ファクタリングを行うと、バランスシート上の売掛債権額は減ることになります。
売掛債権額が減ると、売上債権回転率が上がり、売上債権回転期間が短くなります。
まず、売上債権回転率ですが、これを計算するために次の計算式を使います。
売上債権回転率=月商÷売掛債権
売上債権回転率とは、その売掛債権がどのくらいの効率で回収されているかを表すものです。

この数値を大きくするための方法は以下の通りです。
- 月商の数値を大きくする
- 売掛債権の数値を小さくする
- その両方をおこなう
とはいえ、月商の数値は急激に大きくすることはできません。
そこで、ファクタリングによって売掛債権を譲渡して売掛債権額を減らしてしまえば、売上債権回転率は大きくなるのです。
次に、売上債権回転期間を計算するためには、次の計算式を使います。
売上債権回転期間(ヶ月)=売掛債権÷月商
売上債権回転期間とは、売掛債権が発生してから、およそどれくらいの期間で回収できているかを示すものです。
売上債権回転期間の数値が大きれば、売掛債権が発生してもなかなか回収できないということになります。
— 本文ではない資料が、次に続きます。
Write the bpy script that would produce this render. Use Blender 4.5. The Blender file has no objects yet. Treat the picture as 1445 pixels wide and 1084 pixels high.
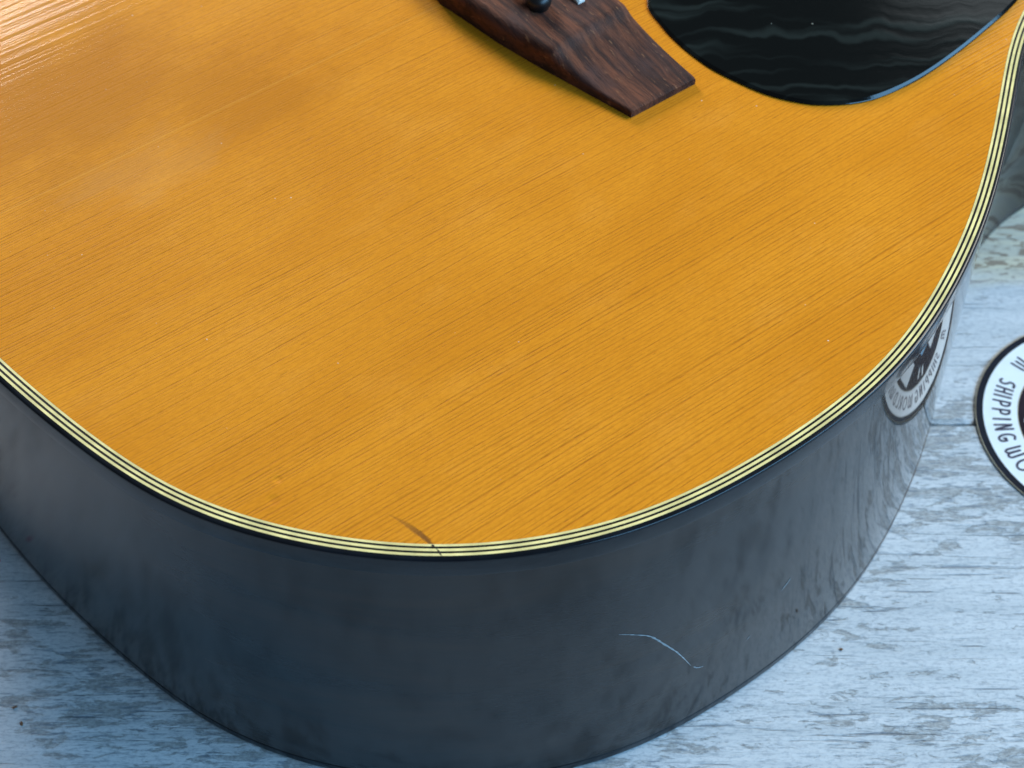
import bpy, bmesh, math, random
from mathutils import Vector, Matrix
R = math.radians
random.seed(7)
S = bpy.context.scene
C = S.collection

# ---------------------------------------------------------------- camera
cam_d = bpy.data.cameras.new("camera"); cam = bpy.data.objects.new("camera", cam_d); C.objects.link(cam)
cam.location = (0, 0, .489); cam.rotation_euler = (R(90-50.6), 0, 0)
cam_d.sensor_width = 36; cam_d.lens = 2637/1445*36; cam_d.clip_start = .01; cam_d.clip_end = 100
cam_d.dof.use_dof = True; cam_d.dof.focus_distance = .50; cam_d.dof.aperture_fstop = 20
S.camera = cam
# ---------------------------------------------------------------- world, lamps, exposure
w = bpy.data.worlds.new("World"); S.world = w; w.use_nodes = True
bg = w.node_tree.nodes["Background"]; bg.inputs[0].default_value = (.85, .90, 1.0, 1); bg.inputs[1].default_value = .09
S.view_settings.view_transform = 'Standard'; S.view_settings.look = 'None'
S.view_settings.exposure = 0; S.view_settings.gamma = 1; S.view_settings.use_curve_mapping = False

def area(name, az, el, dist, sx, sy, radiance, col, target=(0, .42, .08), roll=0):
    """rectangular lamp seen from the guitar at azimuth az (degrees from +X, counter-clockwise) and elevation el"""
    d = bpy.data.lights.new(name, 'AREA'); d.shape = 'RECTANGLE'; d.size = sx; d.size_y = sy
    d.energy = radiance*math.pi*sx*sy; d.color = col
    o = bpy.data.objects.new(name, d); C.objects.link(o)
    v = Vector((math.cos(R(az))*math.cos(R(el)), math.sin(R(az))*math.cos(R(el)), math.sin(R(el))))
    o.location = Vector(target)+v*dist
    o.rotation_euler = (v.to_track_quat('Z', 'Y') @ Matrix.Rotation(R(roll), 4, 'Z').to_quaternion()).to_euler()
    return o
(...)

逆に売上債権回転期間の数値が小さければ、売上債権が発生してから短期間のうちに回収できているということですから、好ましいと考えられます。
売上債権回転期間を小さくするためには、次の方法がございます。
- 売掛債権を小さくする
- 月商を大きくする
これも売掛債権回転率と同様に、売掛債権をファクタリングすることによって達成することができます。
売上債権回転率と売上債権回転期間に好影響をもたらすためには、売掛債権をファクタリングする必要があるわけです。
このときに注意しておきたいのが、必ず償還請求権なしでのファクタリングをしておくことが条件になるということです。
償還請求権ありでのファクタリングであれば、万が一回収不能となれば弁済する必要があることから、ファクタリングをしてもバランスシート上の売掛債権額が減らないのです。
したがって、償還請求権ありならば、売上債権回転率や売上債権回転期間にはなんら影響を及ぼすこともなく、このメリットは得られなくなります。

このほかにも、ファクタリングによって得られた資金を次のように利用することが出来ます。
- 銀行からの借入額を減らす
- 買掛金を減らす
これにより、バランスシートは改善されます。
支払利息も減るため、その後の資金繰りは一層ラクになるといえるでしょう。
また、バランスシートが良好な企業には、銀行も融資を行いやすいものですから、この意味からも今後の資金繰りに役立ちます。
ファクタリングには、このようなメリットもあります。
経営資源の集中
ファクタリングのメリットの中には、経営資源の集中というものもあります。
ファクタリングを利用しなかった場合には、取引先への信用調査、きちんと回収していくための自社における様々な取り組みなどが求められることとなります。
しかし、ファクタリングを利用すれば、長期のファクタリングでは取引先への信用調査を依頼することができますし、回収のための様々な取り組みもファクタリング会社に依頼できます。

このように、ファクタリング会社と契約することによって、本来ならば自社で行うべきであった、売掛債権に関する様々な業務をファクタリング会社にアウトソーシングすることが可能となります。
その結果、人員や資金などの経営資源を本業に集中させることが可能となり、会社の経営はますます改善していくことになります。
まとめ
企業が抱える問題のうち、売掛債権が原因となっていることは非常に多いものです。
そこで、売掛債権をいかに管理し回収していくかということが重要になるのですが、その際にファクタリングは大いに助けになってくれます。
ファクタリングは売掛債権の回収を容易にするだけではありません。
- 回収リスクの移転
- バランスシートの改善
- 経営資源の集中
など、様々なメリットをもたらしてくれます。
経営困難なときにはその原因を追究すると思います。
売掛債権の問題があるとわかった場合には、必要に応じてファクタリングを有効活用し、経営に役立てていただければと思います。